To be eligible for a reduction under § 3582(c)(2), the amendment must have the effect of lowering the applicable guideline range on which the defendant's sentence was based. See 18 U.S.C. § 3582(c)(2) (authorizing a district court to reduce a previously imposed term of imprisonment "in the case of a defendant who has been sentenced to a term of imprisonment based on a sentencing range that has subsequently been lowered by the Sentencing Commission"). When a term of imprisonment is imposed pursuant to a Rule 11(c)(1)(C) agreement, the term of imprisonment to which the defendant is sentenced is based on the agreement itself, rather than the Sentencing Guidelines, and, therefore, relief under § 3582(c)(2) is usually not available. See United States v. Brown, 653 F.3d 337, 339-40 (4th Cir. 2011) (citing Freeman v. United States, 131 S.Ct. 2685, 2697 (2011) (Sotomayor, J., concurring)). A limited exception to this general rule is "where the plea agreement itself expressly refers to and relies upon a Guidelines sentencing range." Id. Specifically,

If a (C) agreement expressly uses a Guidelines sentencing range applicable to the charged offense to establish the term of imprisonment, and that range is subsequently lowered by the United States Sentencing Commission, the term of imprisonment is "based on" the range employed and the defendant is eligible for a sentence reduction under § 3582(c)(2).

Freeman, 131 S.Ct. at 2695 (Sotomayor, J., concurring); Brown, 653 F.3d at 340 (concluding that Justice Sotomayor's rationale in Freeman is controlling).

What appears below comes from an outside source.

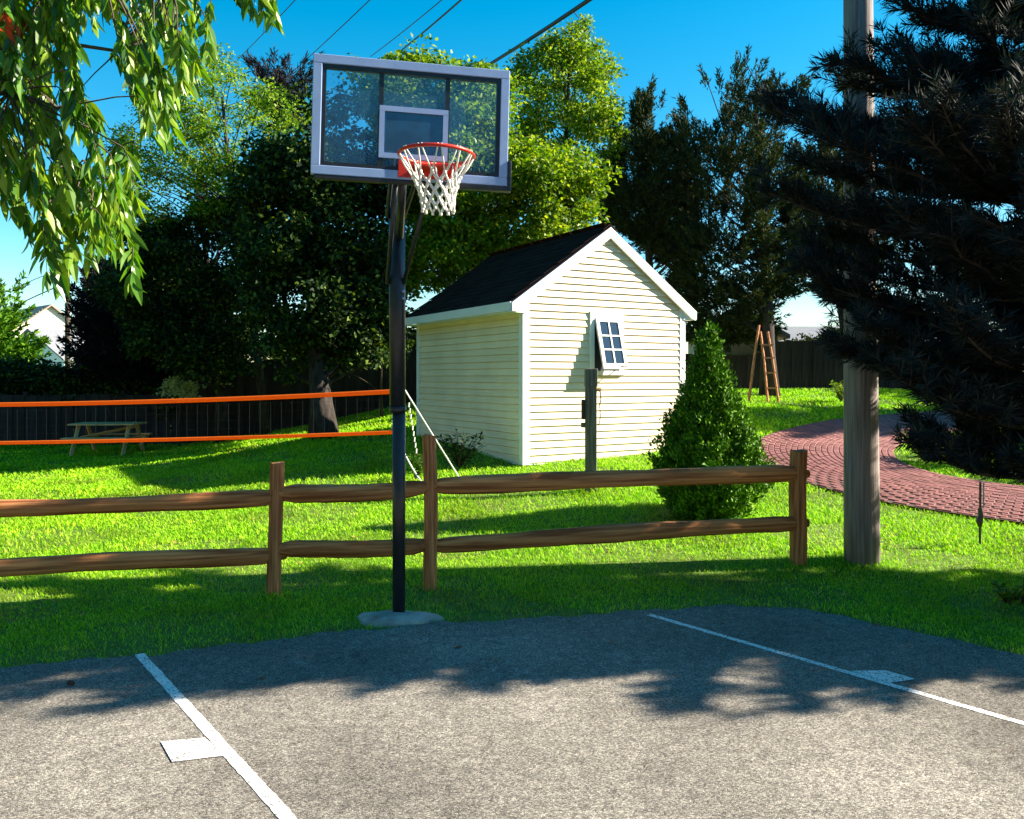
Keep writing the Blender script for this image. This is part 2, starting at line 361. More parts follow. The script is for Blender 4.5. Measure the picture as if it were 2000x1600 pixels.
def tree(name, label, cat, outlines, Y0, depth, base, trunk_top, tr, nclus, per, csize, leaf, leafmat, style='broad',
         group=None, limbs=26, twigs=0, bark='trunk', lean=None, gap=.22, thin_top=0.0):
    """thing > trunk, crown; outlines: photo outlines of the crown taken at the tree's own distance"""
    b = Vector(base); root = thing(name, label, cat, b, 0, group)
    mbt = MB(); tt = Vector(trunk_top)
    path = []
    n = 8
    for i in range(n + 1):
        t = i / n; p = b.lerp(tt, t) - b
        wob = Vector((math.sin(t * 5 + b.x), math.cos(t * 4 + b.x), 0)) * .05 * (tt - b).length * .25
        path.append(p + wob * t)
    rad = [tr * (1.35 if i == 0 else 1) * (1 - .72 * i / n) for i in range(n + 1)]
    mbt.tube(path, rad, 9)
    C = []
    areas = [len(o[0]) and o[1] for o in outlines]; tot = sum(areas)
    for (poly, wgt) in outlines:
        C.append(sample_crown(poly, Y0, depth, max(3, int(nclus * wgt / tot)), .12 if style == 'broad' else .0, gap, thin_top, 1.7 if style == 'broad' else 2.4, min(.3, csize * .8)))
    C = np.concatenate(C) - np.array(b)
    # limbs
    idx = RNG.permutation(len(C))
    for k in idx[:limbs]:
        c = Vector(C[k]); top_z = path[-1].z
        ax0 = min(path, key=lambda p: abs(p.z - c.z)); hd = math.hypot(c.x - ax0.x, c.y - ax0.y)
        zt = min(max(c.z - hd * random.uniform(.35, 1.0), top_z * .18), top_z * random.uniform(.6, 1.0)); f = zt / top_z * n; i_ = min(n - 1, int(f))
        q = path[i_].lerp(path[i_ + 1], f - i_)
        limb(mbt, q, c, tr * .24 * (1.2 - zt / top_z), .010, .18)
    for k in idx[limbs:limbs + twigs]:
        c = Vector(C[k]); d = Vector(RNG.normal(0, 1, 3)); d.normalize()
        limb(mbt, c - d * csize * 1.5, c + d * csize, .014, .004, .1, 3, 4)
    mbt.build('trunk', M[bark], root, True)
    # leaves
    cnt = np.maximum(6, (per * RNG.uniform(.35, 1.5, len(C))).astype(int)); m = int(cnt.sum()); ctr = C.mean(0)
    cc = np.repeat(C, cnt, 0); csz = np.repeat(csize * RNG.uniform(.6, 1.35, len(C)), cnt)[:, None]
    if style == 'broad':
        off = RNG.normal(0, 1, (m, 3)); off = unit(off) * (RNG.random((m, 1)) ** .6) * csz * np.array([1.15, 1.15, .7])
        P = cc + off
        D = unit(off + RNG.normal(0, .6, (m, 3)) * csize + np.array([0, 0, -.25]) * csize)
        N = unit(RNG.normal(0, .75, (m, 3)) + np.array([0, 0, 1.0]))
        L = leaf[0] * RNG.uniform(.65, 1.3, m); W = leaf[1] * RNG.uniform(.7, 1.25, m)
    else:   # spray: foliage in plumes pointing outwards and up
        dirs = C - np.array([0, 0, 0.0]); dirs = (C - ctr) * np.array([1, 1, .35]); dirs = unit(dirs + RNG.normal(0, .35, C.shape) * np.abs(dirs).mean())
        dirs = unit(dirs + np.array([lean or .0, 0, .75]))
        dd = np.repeat(dirs, cnt, 0); t = RNG.random((m, 1))
        P = cc + dd * (t - .4) * csz * 2.8 + RNG.normal(0, 1, (m, 3)) * csz * .27 * (1.05 - t)
        D = unit(dd + RNG.normal(0, .55, (m, 3))); N = unit(RNG.normal(0, 1, (m, 3)))
        L = leaf[0] * RNG.uniform(.6, 1.4, m); W = leaf[1] * RNG.uniform(.7, 1.3, m)
    V, F = leaves_mesh(P, D, N, L, W)
    link('crown', mesh_np('crown', V, F), M[leafmat], root)
    return root

# ================================================================== SETTING
# ---- terrain sheet
xs = np.concatenate([np.linspace(-300, -30, 12), np.linspace(-28, 28, 113), np.linspace(30, 300, 12)])
ys = np.concatenate([np.linspace(-60, 2, 10), np.linspace(2.5, 30, 111), np.linspace(32, 400, 14)])
GX, GY = np.meshgrid(xs, ys); GZ = gz(GX, GY)
V = np.stack([GX, GY, GZ], 2).reshape(-1, 3); nx = len(xs); ny = len(ys)
ii = (np.arange(ny - 1)[:, None] * nx + np.arange(nx - 1)[None, :]).ravel()
lawn = link('ground', mesh_np('ground', V, np.stack([ii, ii + 1, ii + nx + 1, ii + nx], 1)), M['soil'], None, True)
lawn['kind'] = 'structure'; lawn['label'] = 'lawn ground rising gently behind the split-rail fence'

# ---- asphalt court: back edge through the photographed points, uneven
edge = [(-16, 1.6), (-9, 3.25), (-4.6, 4.42), (-3.05, 4.9), (-2.2, 5.12), (-1.3, 5.52), (-.55, 5.75), (.2, 5.88), (1.0, 6.08), (1.6, 6.2), (2.05, 6.16),
        (2.4, 5.92), (2.75, 5.55), (3.05, 5.22), (3.35, 4.95), (3.9, 4.6), (5, 4.15), (7, 3.6), (16, 2.0)]
ex = np.array([e[0] for e in edge]); ey = np.array([e[1] for e in edge])
def edge_y(x):
    return np.interp(x, ex, ey) + .025 * np.sin(x * 9.1) + .018 * np.sin(x * 23.7 + 1) + .01 * np.sin(x * 61)
ax = np.linspace(-16, 16, 640); ay = edge_y(ax)
n = len(ax); top = .016
V = [(x, y, top) for x, y in zip(ax, ay)] + [(x, -40, top) for x in ax] + [(x, y + .015, -.02) for x, y in zip(ax, ay)]
F = [(i, n + i, n + i + 1, i + 1) for i in range(n - 1)] + [(2 * n + i, i, i + 1, 2 * n + i + 1) for i in range(n - 1)]
mb = MB(); mb.add(V, F); court = mb.build('asphalt_court', M['asphalt']); court['kind'] = 'structure'
court['label'] = 'grey asphalt basketball court with white lane lines'
def strip(p, q, w0, w1=None, name='painted_line', z=.0185, jag=.0028):
    p = Vector((*p, 0)); q = Vector((*q, 0)); d = (q - p); L = d.length; d.normalize(); s = Vector((-d.y, d.x, 0)); k = int(L / .04) + 2
    vs = []
    for i in range(k):
        c = p + d * L * i / (k - 1); hw = (w0 + ((w1 or w0) - w0) * i / (k - 1)) / 2
        vs += [c + s * (hw + random.uniform(-jag, jag)) + Vector((0, 0, z)), c - s * (hw + random.uniform(-jag, jag)) + Vector((0, 0, z))]
    m = MB(); m.add(vs, [(2 * i, 2 * i + 1, 2 * i + 3, 2 * i + 2) for i in range(k - 1)])
    return m.build(name, M['line'], court)
def g2(px, py):
    Y = CAM_H * FPX / (py - HOR); return ((px - 1000) / FPX * Y, Y)
def poly_mark(pts, name, z=.0205):
    m = MB(); m.add([(*g2(*p), z) for p in pts], [tuple(range(len(pts)))[::-1]]); return m.build(name, M['line'], court)
a = g2(272, 1283); b_ = g2(556, 1600); d = (b_[0] - a[0], b_[1] - a[1])
strip(a, (a[0] + d[0] * 1.6, a[1] + d[1] * 1.6), .058)
a = g2(1267, 1205); b_ = g2(2000, 1420); d = (b_[0] - a[0], b_[1] - a[1])
strip(a, (a[0] + d[0] * 1.4, a[1] + d[1] * 1.4), .05)
poly_mark([(314, 1457), (400, 1449), (441, 1484), (336, 1497)], 'painted_block')
poly_mark([(1662, 1317), (1730, 1316), (1787, 1333), (1740, 1341)], 'painted_block')

# ---- curved brick path
ctrl = [(13.5, 6.4), (9.5, 7.8), (7.2, 8.75), (5.9, 9.4), (4.95, 10.25), (4.6, 11.3), (4.75, 12.5), (5.4, 13.7), (6.7, 14.8), (9.0, 15.9), (13.5, 17)]
def cat(pts, m=24):
    out = []
    P = [np.array(p, float) for p in pts]; P = [2 * P[0] - P[1]] + P + [2 * P[-1] - P[-2]]
    for i in range(1, len(P) - 2):
        for k in range(m):
            t = k / m; p0, p1, p2, p3 = P[i - 1:i + 3]
            out.append(.5 * ((2 * p1) + (-p0 + p2) * t + (2 * p0 - 5 * p1 + 4 * p2 - p3) * t * t + (-p0 + 3 * p1 - 3 * p2 + p3) * t ** 3))
    out.append(P[-2]); return np.array(out)
cl = cat(ctrl); seg = np.r_[0, np.cumsum(np.linalg.norm(np.diff(cl, axis=0), axis=1))]
PW = 2.0
def path_pt(s, o):
    x = np.interp(s, seg, cl[:, 0]); y = np.interp(s, seg, cl[:, 1])
    x2 = np.interp(s + .05, seg, cl[:, 0]); y2 = np.interp(s + .05, seg, cl[:, 1])
    t = np.array([x2 - x, y2 - y]); ln = np.linalg.norm(t)
    if ln < 1e-6: t = np.array([1, 0.]); ln = 1
    t /= ln; nrm = np.array([-t[1], t[0]])
    return x + nrm[0] * o, y + nrm[1] * o, math.atan2(t[1], t[0])
mb = MB(); vs = []; K = int(seg[-1] / .2)
for i in range(K + 1):
    for o in np.linspace(-PW / 2, PW / 2, 6):
        x, y, _ = path_pt(seg[-1] * i / K, o); vs.append((x, y, gzf(x, y) + .033))
mb.add(vs, [(i * 6 + k, (i + 1) * 6 + k, (i + 1) * 6 + k + 1, i * 6 + k + 1) for i in range(K) for k in range(5)])
path = mb.build('path', M['mortar'], None, True); path['kind'] = 'structure'; path['label'] = 'curved red brick paver path beside the utility pole'
bricks = []
BL, BW = .172, .086
for r in range(int(PW / BW)):
    o = -PW / 2 + (r + .5) * BW
    for k in range(int(seg[-1] / BL) - 1):
        s = (k + (.5 if r % 2 else 0) + .25) * BL
        x, y, a = path_pt(s, o)
        if abs(x / max(y, .1)) < .72: bricks.append((y, x, a))
bricks.sort()
bme = MB(); L2, W2, H2 = BL / 2 - .0035, BW / 2 - .0035, .042
c = .008
bme.add([(-L2, -W2, 0), (L2, -W2, 0), (L2, W2, 0), (-L2, W2, 0), (-L2, -W2, H2 - c), (L2, -W2, H2 - c), (L2, W2, H2 - c), (-L2, W2, H2 - c),
         (-L2 + c, -W2 + c, H2), (L2 - c, -W2 + c, H2), (L2 - c, W2 - c, H2), (-L2 + c, W2 - c, H2)],
        [(0, 1, 5, 4), (1, 2, 6, 5), (2, 3, 7, 6), (3, 0, 4, 7), (4, 5, 9, 8), (5, 6, 10, 9), (6, 7, 11, 10), (7, 4, 8, 11), (8, 9, 10, 11)])
bm_me = bpy.data.meshes.new('brick'); bm_me.from_pydata(bme.v, [], bme.f); bm_me.materials.append(M['brick'])
rest = MB()
def brick_mat(x, y, a):
    e = .1
    nrm = Vector((-(gzf(x + e, y) - gzf(x - e, y)) / (2 * e), -(gzf(x, y + e) - gzf(x, y - e)) / (2 * e), 1)).normalized()
    q = nrm.to_track_quat('Z', 'Y').to_matrix().to_4x4()
    return Matrix.Translation((x, y, gzf(x, y) + random.uniform(-.003, .004))) @ Vector((0, 0, 1)).rotation_difference(nrm).to_matrix().to_4x4() @ Matrix.Rotation(a + random.uniform(-.025, .025), 4, 'Z')
for i, (y, x, a) in enumerate(bricks):
    mt = brick_mat(x, y, a)
    if i < 300:
        o = link('brick', bm_me, None, path); o.matrix_world = mt
    else:
        rest.add([mt @ Vector(v) for v in bme.v], bme.f)
o = rest.build('brick_paving', M['brick'], path); o['kind'] = 'stuff'
path_xy = np.array([[path_pt(s, 0)[0], path_pt(s, 0)[1]] for s in np.linspace(0, seg[-1], 160)])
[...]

Having reviewed the defendant's Rule 11(c)(1)(C) agreement, the court concludes that he is not eligible for relief under § 3582(c)(2). The agreement does not expressly use a Guidelines sentencing range to establish the term of imprisonment agreed upon by the parties. Instead, it simply states that "[t]he parties agree under the terms of Rule 11(c)(1)(C) that [the defendant] should receive a sentence of 138 months of incarceration." Docket No. 80 at 2. The defendant's agreement therefore does not satisfy the limited exception set forth above. See Brown, 653 F.3d at 340 (holding that the defendant's plea agreement did not satisfy the exception recognized in Justice Sotomayor's concurrence, where it merely stated that "`the appropriate sentence in this case is incarceration for not less than 180 months and not more than 240 months'"); see also United States v. Frazier, 531 F. App'x 308, 310 (4th Cir. 2013) (holding that the exception recognized by Justice Sotomayor did not apply where it was not evident from the plea agreement that the agreed-upon sentence was based on particular guideline range). Accordingly, "the plea agreement itself `is the foundation for the term of imprisonment' imposed" in the defendant's case, and the court lacks the authority to grant his motion for reduction in sentence. Brown, 653 F.3d at 340 (quoting Freeman, 131 S.Ct. at 2690 (Sotomayor, J., concurring)). For these reasons, the defendant's motion must be denied.*

The Clerk is directed to send copies of this memorandum opinion and the accompanying order to the defendant and all counsel of record.

FootNotes


* The court also notes that the defendant was designated as a career offender under the Sentencing Guidelines, and that his applicable guideline range was calculated pursuant to § 4B 1.1, which was not affected by Amendment 782. Thus, even if the defendant had not entered into a Rule 11(c)(1)(C) agreement with the government, he would not be entitled to a reduction under § 3582(c)(2).